What two things help me with my job? | Matt Holt

27 Jan 2020

THE BRIEF

What 2 things help you most with your job? They could be a tip or a tool; an approach or a philosophy. You need to headline it, explain it and describe why it's useful to you.

 

THE RESPONSE

There’s all manner of strategic tools, techniques, mantras, frameworks (and self-help manuals!) I use on a daily basis. But there are two approaches that transcend all of these because they focus on the actual process of deliberating and solving problems.

 

The first approach I use is the overnight test. For years I thought it was either a cliché or a convenient way to procrastinate and put off decisions. That was until I read A Technique for Producing Ideas by James Webb Young. It honestly was life changing because it helped me to understand how to solve problems and produce ideas - both in my professional and personal lives. It’s the tiniest book I’ve ever read but one which has made the biggest impact on me. The basic premise is that to come up with ideas, you need to read stimulus and think intensively for a short space of time and then go away and do something else to let it percolate and get the subconscious working. Then you come back to it and ideas, solutions and ways forward will come to you. it’s devilishly simple and sounds too good to be true but it works for me.

 

The second approach is something physical that actually helps me enormously mentally –exercise.

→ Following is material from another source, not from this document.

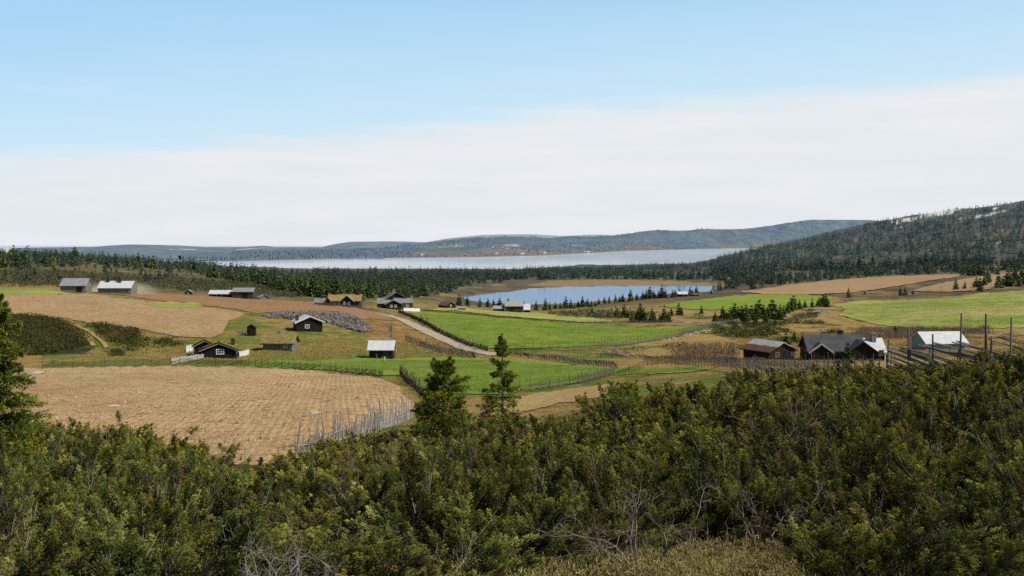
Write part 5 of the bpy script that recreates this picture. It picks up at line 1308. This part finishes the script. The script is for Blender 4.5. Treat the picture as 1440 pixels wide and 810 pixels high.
def stone_heap(label, poly, y0, y1, n, s0, s1, hmax, seed, m):
    rng = np.random.default_rng(seed); k = n * 60; us = [float(usl(*p)) for p in poly]
    y = np.sqrt(rng.uniform(y0**2, y1**2, k)); x = rng.uniform(min(us), max(us), k) * y; z = ground(x, y); px, py = project(x, y, z)
    ok = inpoly(px + 6 * (fbm(x, y, 4, 2) - .5), py, poly); x, y, z = x[ok][:n], y[ok][:n], z[ok][:n]
    Vs, Fs = [], []; pr = [stone_arrays(500 + i) for i in range(6)]
    for i in range(len(x)):
        v, f = pr[i % 6]; a = rng.uniform(0, 6.28); s = rng.uniform(s0, s1) * (1.6 if rng.random() < .06 else 1); c, q = math.cos(a), math.sin(a)
        Vs.append(np.stack([x[i] + (v[:, 0] * c - v[:, 1] * q) * s, y[i] + (v[:, 0] * q + v[:, 1] * c) * s, z[i] + v[:, 2] * s + rng.uniform(0, hmax) * float(fbm(x[i] / 4, y[i] / 4, 3))], -1)); Fs.append(f + 12 * i)
    tag(obj('stones', np_mesh('stones', np.concatenate(Vs), np.concatenate(Fs), m, False)), label, 'stones', None, 'stuff')
stone_heap('long heap of grey field stones behind the black gabled house', [(372,442),(390,440),(430,439),(470,439.5),(500,446),(515,455),(524,466),(508,468.5),(490,463),(470,457),(455,453),(420,450),(372,447.5)], 235, 340, 1700, .22, .52, .9, 91, M_rock)
stone_heap('grey stones lying beside the black outhouse', [(332,468),(340,461),(347,464),(349,472),(338,472)], 200, 250, 45, .15, .35, .4, 92, M_rock)
stone_heap('scattered pale stones on the ochre bank right of the dense grey fence', [(848,494),(870,490),(905,489),(915,494),(880,498),(850,498)], 190, 245, 90, .12, .32, .3, 93, M_rock)
stone_heap('whitish stones along the fence at the right end of the middle meadow', [(928,479),(955,472),(990,463),(1000,466),(970,474),(940,482)], 225, 380, 110, .15, .38, .3, 94, M_rockp)
stone_heap('reddish stone heap among the spruces beyond the middle meadow', [(845,440),(870,432),(895,432),(905,440),(880,445),(850,446)], 430, 620, 160, .4, .9, 1.2, 95, M_rockb)
def boulder(label, px, py, s, m, seed, sq=(1, 1, 1), y0=40, y1=190):
    v, f = stone_arrays(seed); rng = np.random.default_rng(seed); x, y, z = spot(px, py, y0, y1)
    o = obj('boulder', np_mesh('boulder', v * s * np.array(sq), f, m, False), None, (x, y, z + .18 * s)); o.rotation_euler = (0, 0, rng.uniform(0, 6)); tag(o, label, 'boulder')
boulder('squarish brown boulder in the right part of the ploughed field', 506, 563, .55, M_rockb, 1, (1, 1, 1.1)); boulder('flat pale slab lying in the ploughed field above the silvery picket fence', 441, 582, .6, M_rockp, 2, (1.5, 1, .5)); boulder('long pale stone in the left part of the ploughed field', 159, 572, .42, M_rockp, 3, (1.5, 1, .5))
boulder('low pale stone near the lower left edge of the ploughed field', 141, 589, .35, M_rockp, 4, (1.4, 1, .6)); boulder('orange-brown stone at the near end of the ploughed field', 401, 634, .3, M_rockb, 5, (1.3, 1, .7)); boulder('white stone showing behind the dark spruce at the left edge', 49, 527, .9, M_rockp, 6, (1.5, 1, .6))
boulder('grey boulder half hidden at the end of the silvery picket fence', 535, 603, .42, M_rock, 7, (1.3, 1, .9), 55, 90); boulder('rounded grey boulder beside the bushy young spruce', 551, 597, .38, M_rock, 8, (1.1, 1, .9), 55, 95); boulder('small pale boulder just left of the bushy young spruce', 566, 590, .3, M_rockp, 9, (1, 1, .8), 55, 100)
boulder('dark boulder at the upper edge of the stone heap', 389, 441, .9, M_dark, 10, (1.3, 1, .8), 250, 360); boulder('pale stone on the green strip below the leftmost barn', 85, 415, .7, M_dark, 11, (1.6, 1, .6), 300, 400)
o = site('timber_pile', 'heap of bleached timber at the left edge of the large right meadow', 'timber pile', 1153, 441, 380, 470)
for k in range(16):
    a = random.uniform(-.9, .9); L = random.uniform(2, 5); c = Vector((random.uniform(-2.8, 2.8), random.uniform(-1, 1), .25 + .05 * k)); d = Vector((math.cos(a), math.sin(a), random.uniform(-.18, .25))) * L / 2
    MB().bar(c - d, c + d, .13, .10, n=5).build('log', M_pale, o)

cover('heath_shrubs', 'dark low junipers covering the heath left of the tan field and tracks', 'shrubs', 1500, 185, 290, .40, .22, .45, (.022, .028, .010), (.10, .095, .028), 71, [[(-250,443),(0,444),(62,445),(100,458),(118,472),(120,488),(60,500),(-250,500)], [(122,456),(150,458),(190,466),(210,480),(205,490),(170,488),(150,478)], [(170,490),(186,486),(198,492),(182,497)], [(215,480),(245,478),(258,486),(225,490)], [(152,497),(165,495),(168,503),(152,503)]], .36, clump=.7, per=34)
cover('heath_shrubs', 'dark low junipers on the ochre heath around the dense spruce stand', 'shrubs', 1100, 225, 480, .45, .24, .45, (.028, .036, .012), (.10, .105, .03), 72, [[(995,462),(1015,452),(1060,455),(1110,450),(1140,436),(1160,440),(1130,456),(1090,462),(1110,468),(1060,478),(1010,474)], [(925,490),(960,487),(985,490),(960,494)], [(1060,487),(1100,478),(1140,476),(1150,480),(1110,487),(1070,492)], [(1130,455),(1150,452),(1158,456),(1140,459)], [(1150,467),(1175,464),(1182,469),(1160,471)], [(1040,492),(1062,487),(1070,492),(1050,498)]], .34, clump=.7, per=34)
cover('heath_shrubs', 'dark scrub on the bank between the barn and the stone heap beyond the meadow', 'shrubs', 500, 430, 640, .6, .35, .5, (.04, .05, .02), (.13, .11, .045), 73, [[(770,441),(830,437),(880,440),(960,446),(1000,443),(1000,452),(940,456),(880,456),(830,449),(780,445)]], .4, clump=.9, per=30)
cover('thicket', 'leafless grey-brown thicket behind the long black house', 'thicket', 700, 235, 340, 1.5, .055, .8, (.10, .075, .06), (.24, .18, .145), 74, [[(1195,472),(1215,463),(1260,461),(1330,464),(1385,462),(1392,470),(1330,476),(1200,478)]], None, clump=.8, per=26)
cover('thicket', 'leafless brown scrub on the heath left of the red and grey roofed house', 'thicket', 420, 165, 235, 1.0, .045, .75, (.11, .075, .05), (.24, .165, .11), 75, [[(945,503),(990,497),(1030,498),(1040,508),(1000,512),(940,512)]], None, clump=.6, per=26)
cover('thicket', 'brown scrub along the near edge of the large tan field', 'thicket', 380, 480, 900, 1.7, .10, .75, (.10, .075, .055), (.20, .155, .115), 76, [[(1178,430),(1190,421),(1240,419.5),(1290,418),(1360,412),(1400,408),(1400,412),(1300,421),(1230,426)]], None, clump=1.0, per=22)
cover('scrub', 'round ochre bush on the bank below the gravel road', 'bush', 26, 225, 300, .8, .06, .7, (.20, .12, .04), (.42, .28, .09), 77, [[(519,458),(524,452),(534,450),(542,453),(544,459),(532,462)]], None, clump=.55, per=60)
cover('heath_shrubs', 'green-brown low shrubs on the heath behind the left barns', 'shrubs', 1700, 405, 720, .75, .45, .5, (.035, .042, .014), (.15, .125, .04), 78, [[(-100,380),(100,383),(250,392),(380,402),(440,415),(420,420),(360,416),(290,410),(200,408),(100,404),(-100,402)]], .44, clump=1.2, per=26)
cover('tussocks', 'pale dry grass tussocks on the heath and turf', 'grass', 13000, 120, 330, .32, .05, .8, (.22, .17, .05), (.50, .36, .14), 79, [[(860,512),(1000,500),(1060,508),(1050,485),(1000,470),(1120,455),(1180,445),(1250,470),(1440,475),(1440,500),(1180,510)], [(120,500),(240,480),(300,500),(420,478),(560,480),(660,503),(540,503),(430,506),(360,508),(230,508)]], .50, clump=.5, per=14)

def clods(label, poly, y0, y1, n, s0, s1, ca, cb, seed):
    rng = np.random.default_rng(seed); k = n * 8; us = [float(usl(*p)) for p in poly]
    y = np.sqrt(rng.uniform(y0**2, y1**2, k)); x = rng.uniform(min(us), max(us), k) * y; z = ground(x, y); px, py = project(x, y, z)
    ok = inpoly(px, py, poly) & (fbm(x / 5, y / 5, seed, 3) + .35 * rng.random(k) > .60); x, y, z = x[ok][:n], y[ok][:n], z[ok][:n]; n = len(x)
    s = rng.uniform(s0, s1, n) * np.where(rng.random(n) < .05, 1.8, 1); v = np.array([(1,0,0),(0,1,0),(-1,0,0),(0,-1,0),(0,0,1.1)]) ; V = v[None] * rng.uniform(.5, 1.4, (n, 5, 3)) * s[:, None, None]
    a = rng.uniform(0, 6.28, n); c, q = np.cos(a)[:, None], np.sin(a)[:, None]; V = np.stack([V[..., 0] * c - V[..., 1] * q, V[..., 0] * q + V[..., 1] * c, V[..., 2]], -1) + np.stack([x, y, z + .07], -1)[:, None]
    Fc = (np.arange(n)[:, None, None] * 5 + np.array([[0, 1, 4], [1, 2, 4], [2, 3, 4], [3, 0, 4]])[None]).reshape(-1, 3)
    t = rng.random(n)[:, None]; m = NT('clod_soil', 1, 0)
    o = obj('soil_clods', np_mesh('soil_clods', V.reshape(-1, 3), Fc, m.color(m.attr('col').outputs['Color']), False, {'col': np.repeat(np.array(ca) + (np.array(cb) - np.array(ca)) * t, 5, 0)})); tag(o, label, 'soil', None, 'stuff')
clods('clods of earth strewn over the near ploughed field', [(60,518),(230,516),(340,516),(450,523),(535,532),(583,572),(530,602),(428,655),(300,655),(60,615)], 44, 180, 13000, .03, .085, (.17, .10, .055), (.50, .36, .20), 81)
clods('clods and tufts strewn over the upper tan field', [(-60,415),(70,414),(200,426),(320,438),(342,444),(318,455),(300,475),(250,473),(130,454),(0,440),(-60,440)], 215, 390, 8000, .06, .14, (.16, .10, .05), (.46, .32, .17), 82)
clods('clods strewn over the red-brown field', [(170,414),(330,420),(460,430),(540,444),(500,446),(430,439),(330,434),(270,427)], 260, 430, 3500, .07, .16, (.14, .07, .035), (.38, .22, .11), 83)
cover('meadow_grass', 'short spring grass of the green turf below the shed', 'grass', 7000, 110, 225, .13, .035, .75, (.09, .15, .02), (.28, .31, .06), 84, [[(350,512),(450,512),(560,508),(700,508),(860,521),(1000,519),(800,538),(690,556),(640,566),(600,550),(565,525),(450,517)]], None, clump=.5, per=10)
cover('meadow_grass', 'short spring grass of the middle meadow', 'grass', 9000, 215, 440, .20, .06, .75, (.10, .17, .02), (.30, .33, .07), 85, [[(582,442),(690,447),(830,458),(950,463),(1035,457),(960,471),(860,484),(718,489),(655,482),(620,466)]], .42, clump=.8, per=10)
cover('meadow_grass', 'pale spring grass of the large right meadow', 'grass', 9000, 300, 760, .26, .09, .75, (.13, .18, .025), (.46, .40, .14), 86, [[(1175,431),(1290,423),(1440,410),(1500,408),(1500,459),(1300,461),(1250,458),(1182,443)]], .48, clump=1.0, per=10)
cover('heath_twigs', 'bare brown twigs and litter between the junipers', 'twigs', 2600, 11, 60, .20, .007, .55, (.09, .06, .04), (.27, .19, .13), 87, None, .45, clump=.35, per=9)
# dust drifting round the white-roofed barn
def dust():
    x, y, z = spot(176, 412.5, 300, 420); mb = bpy.data.meshes.new('dust'); import bmesh
    bm = bmesh.new(); bmesh.ops.create_icosphere(bm, subdivisions=3, radius=1.0); bm.to_mesh(mb); bm.free()
    o = obj('dust', mb, None, (x, y - 7, z + 1.5)); o.scale = (16, 5, 3.6)
    m = bpy.data.materials.new('dust_haze'); m.use_nodes = True; t = m.node_tree; t.nodes.clear()
    out = t.nodes.new('ShaderNodeOutputMaterial'); v = t.nodes.new('ShaderNodeVolumeScatter'); v.inputs['Color'].default_value = (.86, .76, .62, 1)
    tc = t.nodes.new('ShaderNodeTexCoord'); ln = t.nodes.new('ShaderNodeVectorMath'); ln.operation = 'LENGTH'; t.links.new(tc.outputs['Object'], ln.inputs[0])
    n = t.nodes.new('ShaderNodeTexNoise'); n.inputs['Scale'].default_value = 1.6; t.links.new(tc.outputs['Object'], n.inputs['Vector'])
    r = t.nodes.new('ShaderNodeMapRange'); t.links.new(ln.outputs['Value'], r.inputs[0]); r.inputs[1].default_value = 1.0; r.inputs[2].default_value = .1; r.inputs[3].default_value = 0; r.inputs[4].default_value = .55
    mm = t.nodes.new('ShaderNodeMath'); mm.operation = 'MULTIPLY'; t.links.new(r.outputs[0], mm.inputs[0]); t.links.new(n.outputs[0], mm.inputs[1])
    t.links.new(mm.outputs[0], v.inputs['Density']); t.links.new(v.outputs[0], out.inputs['Volume']); mb.materials.append(m)
    tag(o, 'thin tan dust drifting in front of the white-roofed barn', 'dust', None, 'stuff')
dust()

Whether that’s walking meetings (do it, you won’t look back), or running 10K, I find the act of exercise incredibly calming and allows me to put life in perspective. Beyond that I find my brain moves into an active state where it’s processing and connecting the dots. I find clarity. As a result I solve a lot of problems on the road, rather than the shower. It feels counterintuitive, but if I am faced with a particularly knotty problem, the answer lies in my body, not just my brain.

 

Often, I use the two approaches in tandem. I’ll read a client brief. Digest a load of stimulus. Then just at the moment I think I should be doing more, I go and do something else. I go home and sleep on it. I wake up, I go for a run and from there my brain starts connecting the dots.